Retrospective: The Lawrence Arms – ‘Oh! Calcutta!’

Originally released March 7th 2006, we look at whether The Lawrence Arms' 'Oh! Calcutta!' still bites as hard as it did 20 years ago.

Retrospective: The Lawrence Arms – ‘Oh! Calcutta!’

By Katherine Allvey

Mar 7, 2026 12:00

The Lawrence Arms’ ‘Oh! Calcutta!’ arrived into my life in a crumpled brown envelope, smeared with Sharpie. Nineteen year old me had somehow ended up on the UK promo list for Fat Wreck Chords, and this meant physical CDs arriving at my university halls with a regularity that alarmed neighbours. I thought I knew The Lawrence Arms before I heard this album. Everyone did. They were pleasant enough punk from Chicago, peddling ‘Cocktails and Dreams’ with a side of emotional honest lyrics. Two years before ‘Oh! Calcutta!’, they’d begun to bare their teeth though, getting kicked off the 2004 Warped Tour after a week for loudly pointing out the anti-DIY ethos of the event. Their carefully unfolding career trajectory which had reached a high in 2003’s ‘The Greatest Story Ever Told’ had taken a swerve too as Brendan Kelly (bass/vocals) and drummer Neil Hennessy had joined up with Alkaline Trio and Rise Against to form gorgeously shouty hardcore-lite The Falcon. Looking back, this side project was a harbinger of the fast, uncompromising direction that The Lawrence Arms were preparing to take on ‘Oh! Calcutta!’, a record which felt like it came smack out of nowhere to completely reform how we saw the band.

History proved The Lawrence Arms right to take their new direction. Punknews rated ‘Oh! Calcutta!’ as their top album of the entire decade, ranking it higher than Green Day’s ‘American Idiot’ or Blink 182’s ‘Take off Your Pants And Jacket’. Unlike Billie Joe Armstrong’s diatribe (despite his recent lyrical updates), ‘Oh!

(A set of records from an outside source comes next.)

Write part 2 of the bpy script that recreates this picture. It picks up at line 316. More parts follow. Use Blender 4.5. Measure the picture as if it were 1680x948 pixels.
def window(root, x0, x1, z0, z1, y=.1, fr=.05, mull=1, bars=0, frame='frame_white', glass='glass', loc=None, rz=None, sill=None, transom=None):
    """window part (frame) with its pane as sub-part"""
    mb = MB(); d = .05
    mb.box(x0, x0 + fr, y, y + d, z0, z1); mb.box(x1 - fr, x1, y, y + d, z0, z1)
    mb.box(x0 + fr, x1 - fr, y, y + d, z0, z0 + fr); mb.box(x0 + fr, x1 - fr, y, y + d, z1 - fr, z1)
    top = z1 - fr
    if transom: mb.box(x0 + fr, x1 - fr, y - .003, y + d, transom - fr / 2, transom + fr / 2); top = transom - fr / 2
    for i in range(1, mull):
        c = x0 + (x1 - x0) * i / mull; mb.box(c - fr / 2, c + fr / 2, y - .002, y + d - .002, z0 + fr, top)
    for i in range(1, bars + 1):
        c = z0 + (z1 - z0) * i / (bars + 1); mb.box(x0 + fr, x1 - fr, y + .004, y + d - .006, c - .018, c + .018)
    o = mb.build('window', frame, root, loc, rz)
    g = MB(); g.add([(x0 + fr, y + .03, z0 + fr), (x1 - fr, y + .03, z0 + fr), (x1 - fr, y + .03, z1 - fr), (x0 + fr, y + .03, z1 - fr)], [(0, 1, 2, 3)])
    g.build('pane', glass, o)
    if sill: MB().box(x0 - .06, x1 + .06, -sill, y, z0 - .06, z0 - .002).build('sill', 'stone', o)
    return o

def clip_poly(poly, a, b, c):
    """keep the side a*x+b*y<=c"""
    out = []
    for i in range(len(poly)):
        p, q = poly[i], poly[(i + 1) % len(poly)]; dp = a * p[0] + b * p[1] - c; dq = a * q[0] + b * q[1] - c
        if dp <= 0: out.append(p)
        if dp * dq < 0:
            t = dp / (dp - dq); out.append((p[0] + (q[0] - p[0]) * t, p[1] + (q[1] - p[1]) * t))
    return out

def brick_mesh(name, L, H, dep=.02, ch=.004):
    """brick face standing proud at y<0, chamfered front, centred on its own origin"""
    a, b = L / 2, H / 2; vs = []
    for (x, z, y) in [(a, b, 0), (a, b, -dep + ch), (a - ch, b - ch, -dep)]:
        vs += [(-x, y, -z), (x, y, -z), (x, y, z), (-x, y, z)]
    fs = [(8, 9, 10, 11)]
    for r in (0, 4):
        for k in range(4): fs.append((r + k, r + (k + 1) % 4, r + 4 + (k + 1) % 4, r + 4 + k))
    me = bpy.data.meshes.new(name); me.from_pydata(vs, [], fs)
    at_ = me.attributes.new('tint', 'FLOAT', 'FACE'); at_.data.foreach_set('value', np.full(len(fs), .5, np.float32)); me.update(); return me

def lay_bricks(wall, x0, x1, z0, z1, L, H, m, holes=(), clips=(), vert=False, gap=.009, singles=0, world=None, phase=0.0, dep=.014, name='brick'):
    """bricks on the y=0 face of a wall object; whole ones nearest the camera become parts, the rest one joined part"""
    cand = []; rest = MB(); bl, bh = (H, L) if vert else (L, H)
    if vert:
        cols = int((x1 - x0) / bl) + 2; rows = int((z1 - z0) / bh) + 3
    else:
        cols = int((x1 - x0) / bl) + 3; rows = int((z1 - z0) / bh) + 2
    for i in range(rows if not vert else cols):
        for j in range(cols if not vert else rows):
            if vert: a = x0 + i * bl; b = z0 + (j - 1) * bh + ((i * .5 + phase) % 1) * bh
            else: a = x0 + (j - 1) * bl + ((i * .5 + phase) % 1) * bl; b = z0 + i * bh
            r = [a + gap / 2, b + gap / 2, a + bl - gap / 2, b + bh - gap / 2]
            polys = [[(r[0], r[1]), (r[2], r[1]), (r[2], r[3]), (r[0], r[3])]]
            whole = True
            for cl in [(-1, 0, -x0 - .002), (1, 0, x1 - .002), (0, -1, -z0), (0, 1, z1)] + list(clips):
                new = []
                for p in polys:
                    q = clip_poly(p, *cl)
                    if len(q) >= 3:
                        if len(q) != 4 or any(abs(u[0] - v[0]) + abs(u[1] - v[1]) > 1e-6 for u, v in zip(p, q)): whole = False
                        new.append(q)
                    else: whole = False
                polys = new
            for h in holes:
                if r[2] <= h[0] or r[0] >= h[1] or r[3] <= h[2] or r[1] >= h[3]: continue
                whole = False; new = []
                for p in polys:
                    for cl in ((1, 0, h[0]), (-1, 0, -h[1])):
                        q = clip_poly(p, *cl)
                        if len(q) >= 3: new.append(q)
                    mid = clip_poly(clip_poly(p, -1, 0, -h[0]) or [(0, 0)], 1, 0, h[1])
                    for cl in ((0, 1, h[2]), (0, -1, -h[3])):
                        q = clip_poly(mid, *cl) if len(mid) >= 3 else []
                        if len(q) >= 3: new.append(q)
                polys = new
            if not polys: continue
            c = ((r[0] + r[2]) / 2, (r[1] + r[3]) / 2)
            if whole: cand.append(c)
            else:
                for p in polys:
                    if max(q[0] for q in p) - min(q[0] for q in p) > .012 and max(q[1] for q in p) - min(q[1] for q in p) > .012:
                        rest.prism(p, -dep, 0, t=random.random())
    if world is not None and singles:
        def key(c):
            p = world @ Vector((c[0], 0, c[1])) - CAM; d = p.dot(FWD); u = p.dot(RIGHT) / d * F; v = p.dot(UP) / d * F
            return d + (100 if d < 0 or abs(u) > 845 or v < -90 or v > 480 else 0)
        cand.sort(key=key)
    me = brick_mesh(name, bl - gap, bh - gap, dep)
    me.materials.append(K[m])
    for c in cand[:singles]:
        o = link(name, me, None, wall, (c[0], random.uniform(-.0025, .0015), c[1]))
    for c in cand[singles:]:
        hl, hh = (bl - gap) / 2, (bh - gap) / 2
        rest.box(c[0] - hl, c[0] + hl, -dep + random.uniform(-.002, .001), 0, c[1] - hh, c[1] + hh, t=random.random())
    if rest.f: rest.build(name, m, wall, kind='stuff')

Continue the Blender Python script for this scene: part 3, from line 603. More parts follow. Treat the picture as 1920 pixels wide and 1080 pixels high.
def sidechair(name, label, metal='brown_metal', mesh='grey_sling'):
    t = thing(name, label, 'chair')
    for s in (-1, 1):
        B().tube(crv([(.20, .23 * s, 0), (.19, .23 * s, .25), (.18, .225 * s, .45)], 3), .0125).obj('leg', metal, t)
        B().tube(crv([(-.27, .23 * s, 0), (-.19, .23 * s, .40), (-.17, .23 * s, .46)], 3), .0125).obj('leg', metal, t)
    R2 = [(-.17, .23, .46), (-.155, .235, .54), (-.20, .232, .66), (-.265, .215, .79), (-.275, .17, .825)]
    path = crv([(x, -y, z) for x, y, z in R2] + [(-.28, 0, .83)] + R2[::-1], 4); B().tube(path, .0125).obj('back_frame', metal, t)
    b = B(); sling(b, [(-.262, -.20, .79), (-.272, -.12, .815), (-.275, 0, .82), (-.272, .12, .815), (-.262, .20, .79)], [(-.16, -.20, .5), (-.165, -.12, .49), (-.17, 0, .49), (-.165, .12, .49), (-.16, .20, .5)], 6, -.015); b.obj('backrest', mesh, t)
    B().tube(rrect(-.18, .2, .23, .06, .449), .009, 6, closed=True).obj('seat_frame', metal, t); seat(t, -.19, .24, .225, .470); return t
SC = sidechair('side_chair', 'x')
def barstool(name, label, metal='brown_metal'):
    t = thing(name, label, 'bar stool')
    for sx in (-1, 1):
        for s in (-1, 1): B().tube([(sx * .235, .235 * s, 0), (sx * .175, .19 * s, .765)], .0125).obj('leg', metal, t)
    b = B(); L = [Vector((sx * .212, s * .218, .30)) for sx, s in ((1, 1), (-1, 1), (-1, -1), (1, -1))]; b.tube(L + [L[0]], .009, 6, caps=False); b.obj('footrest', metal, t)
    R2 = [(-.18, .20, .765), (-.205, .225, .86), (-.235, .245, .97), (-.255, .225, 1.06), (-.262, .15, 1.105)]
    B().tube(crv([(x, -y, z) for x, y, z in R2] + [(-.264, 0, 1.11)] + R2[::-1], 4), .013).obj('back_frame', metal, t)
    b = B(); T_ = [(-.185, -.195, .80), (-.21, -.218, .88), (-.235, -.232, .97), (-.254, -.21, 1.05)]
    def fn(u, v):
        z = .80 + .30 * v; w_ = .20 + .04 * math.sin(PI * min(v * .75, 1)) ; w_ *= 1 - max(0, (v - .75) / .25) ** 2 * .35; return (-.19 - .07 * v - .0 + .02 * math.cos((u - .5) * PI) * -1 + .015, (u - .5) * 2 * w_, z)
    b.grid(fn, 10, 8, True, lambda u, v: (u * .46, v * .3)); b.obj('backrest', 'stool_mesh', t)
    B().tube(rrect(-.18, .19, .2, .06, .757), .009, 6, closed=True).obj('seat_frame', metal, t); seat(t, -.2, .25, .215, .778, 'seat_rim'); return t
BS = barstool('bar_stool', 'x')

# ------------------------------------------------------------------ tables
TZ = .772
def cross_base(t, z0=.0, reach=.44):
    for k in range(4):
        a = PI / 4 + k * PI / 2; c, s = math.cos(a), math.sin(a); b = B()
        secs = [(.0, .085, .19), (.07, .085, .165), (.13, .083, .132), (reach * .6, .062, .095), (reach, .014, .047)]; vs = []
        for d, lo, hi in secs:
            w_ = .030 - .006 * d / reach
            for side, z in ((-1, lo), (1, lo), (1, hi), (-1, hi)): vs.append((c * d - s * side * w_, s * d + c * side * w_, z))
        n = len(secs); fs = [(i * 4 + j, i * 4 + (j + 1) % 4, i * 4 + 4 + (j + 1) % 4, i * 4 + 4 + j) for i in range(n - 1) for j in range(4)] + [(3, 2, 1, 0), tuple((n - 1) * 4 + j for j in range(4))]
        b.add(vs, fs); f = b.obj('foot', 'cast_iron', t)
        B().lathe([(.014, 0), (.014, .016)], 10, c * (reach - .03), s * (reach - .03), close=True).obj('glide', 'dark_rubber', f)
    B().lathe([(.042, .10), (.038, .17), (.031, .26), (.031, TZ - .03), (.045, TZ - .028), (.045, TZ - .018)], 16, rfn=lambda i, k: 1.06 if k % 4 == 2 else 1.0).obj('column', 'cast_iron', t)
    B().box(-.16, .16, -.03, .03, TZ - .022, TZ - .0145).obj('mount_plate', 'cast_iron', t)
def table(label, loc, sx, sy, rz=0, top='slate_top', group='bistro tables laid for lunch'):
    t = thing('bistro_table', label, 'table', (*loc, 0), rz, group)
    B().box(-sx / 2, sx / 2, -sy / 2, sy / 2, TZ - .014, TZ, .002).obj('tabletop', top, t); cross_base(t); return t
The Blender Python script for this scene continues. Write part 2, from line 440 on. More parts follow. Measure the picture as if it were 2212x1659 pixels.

Calcutta!’ hasn’t aged a day since it was released. Opening with a blunt bass and the challenging, sarcastic “shall we dance?”, ‘The Devil’s Takin’ Names’ feels so fresh and modern, with moments of dropping down to near silence like a clenched jaw explode into fierce rejection of anything placed in their way. This opening track was the first time we’d ever heard The Lawrence Arms using two vocalists simultaneously, and the sheer “wow” moment is rarely equalled. It’s like a cinder block to the head, even now, to hear the two voices never quite harmonising and always weaving in and out of connection.

‘Oh! Calcutta!’ set out its agenda from the get go; life is absurd and intellectualism is whatever you want to define it as. The back cover quotes Shakespeare and Bill and Ted, and the song titles reference Judy Bloom, Charles Darwin, Happy Days and their continuing issues with the Warped Tour (plus a lyrical jab at Davey Havok). Everything was equal in its relevance to The Lawrence Arms, whether it’s high culture or pop culture. That’s what makes it such an iconoclastic record, the very definition of punk rock in the twenty first century, and also a record which lasts. We’re in the era of post-truth and deep-fakes now, where being nice to your neighbours or suggesting children should have lunch are controversial takes. ‘Oh! Calcutta!’ called all this twenty years ago and reminded us that we get to choose what’s important to each of us.

The way The Lawrence Arms captured universal sentiment is what makes ‘Oh! Calcutta!’ so great. “I’m like a record player, I keep going round with the needle in my arm making someone else’s sound,” they sing on ‘Like A Record Player’, a song of longing for escape from the traps we find ourselves in over and over again. ‘Beyond The Embarassing Style’ distills the hope that someone who’s wronged you eventually faces karmic retribution, soundtracked by tense bass and a scream for justice. It’s a coming of age album in the sense that it’s a record for people who’ve made it to adulthood and realised that it’s really not all it’s cracked up to be. Any bitterness is burned off by wit and humour though; when you realise they really are singing “aeroplane, aeroplane” on ‘Are You There Margaret? It’s Me, God” forces a smile to even the most jaded face. It’s the same tactic that Heart Attack Man use now, only The Lawrence Arms were doing it two decades ago.

I carefully decanted my copy of ‘Oh! Calcutta!’ into a plastic sleeve on the day it arrived at my halls. My caution was futile as I ended up playing it everywhere I could until the disc was so scratched it was barely readable. A problem like needing to breath on your CD and polish it with the sleeve of your hoody to try and get it to stop skipping has long passed from our lives, but the absolute joy of feeling that The Lawrence Arms really get what we’re all thinking can’t fade. ‘Oh! Calcutta!’ has become an album that’s grown as we have, and each listen reveals a little something you missed the last million you heard it. It’s a hell of a twenty-first century punk record and should never be underestimated or forgotten.